Commutant of the conjugations by unitary matrices
Building up on my comment, I can now give the complete answer. The space of matrices can be decomposed as follows: $$ \mathbb M_n(\mathbb C) = \mathbb C\cdot\mathrm{id}\oplus \mathfrak{sl}(n), $$ where $$ \mathfrak{sl}(n) = \{X\in\mathbb M_n(\mathbb C)\mid \mathrm{Tr}(X) = 0\}. $$
Thus, the conjugation representation of $\mathrm{U}(n)$ decomposes as the sum of a trivial representation and the conjugation repesentation on $\mathfrak{sl}(n)$. The latter is irreducible as a complex representation of $\mathrm{U}(n)$ because:
- the complexification of $\mathfrak{u}(n)$ is $\mathfrak{gl}(n)$, and
- the Lie algebra $\mathfrak{sl}(n)$ is a simple complex Lie algebra.
Therefore the algebra of linear $\mathrm U(n)$-equivariant maps is isomorphic to $\mathbb C\oplus \mathbb C$. The elements $(1,0)$ and $(0,1)$ are just orthogonal projections to $\mathbb C\cdot \mathrm{id}$ and its orthogonal complement $\mathfrak{sl}(n)$.
So, the space $\mathcal C$ from the question is indeed spanned by $\mathrm{id}_{\mathbb M_n}$ and $\tau$.
$\mathcal{C}$ is simply the span of the two maps that you noted (the identity and the trace) -- there is nothing else in the commutant.
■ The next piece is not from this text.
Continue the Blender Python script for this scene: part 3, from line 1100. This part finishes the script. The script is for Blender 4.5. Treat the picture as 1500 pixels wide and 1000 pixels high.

One (admittedly somewhat roundabout) way of seeing this is to notice that if you unpack $\phi$ into an $n^2 \times n^2$ matrix $\Phi$ in the "usual" way (i.e., instead of thinking of it as a linear transformation acting on matrices, think of it as a matrix acting on their vectorizations), then your commutation relation is equivalent to $$ (U \otimes \overline{U})\Phi(U \otimes \overline{U})^* = \Phi $$ for all unitary $U \in \mathbb{C}^{n\times n}$ (here $\overline{U}$ is the entrywise complex conjugate of $U$).
This is the defining property of something called an isotropic state from quantum information theory, and it is well-known (see this paper, for example) that all matrices with this property are linear combinations of the identity matrix and the "maximally entangled state" $\rho = \sum_{i,j=1}^n \mathbf{e}_i\mathbf{e}_j^* \otimes \mathbf{e}_i\mathbf{e}_j^*$ (where $\{\mathbf{e}_i\}$ is the standard basis of $\mathbb{C}^n$). These two matrices correspond to the trace linear map and the identity linear map, respectively, once you "un-vectorize" everything.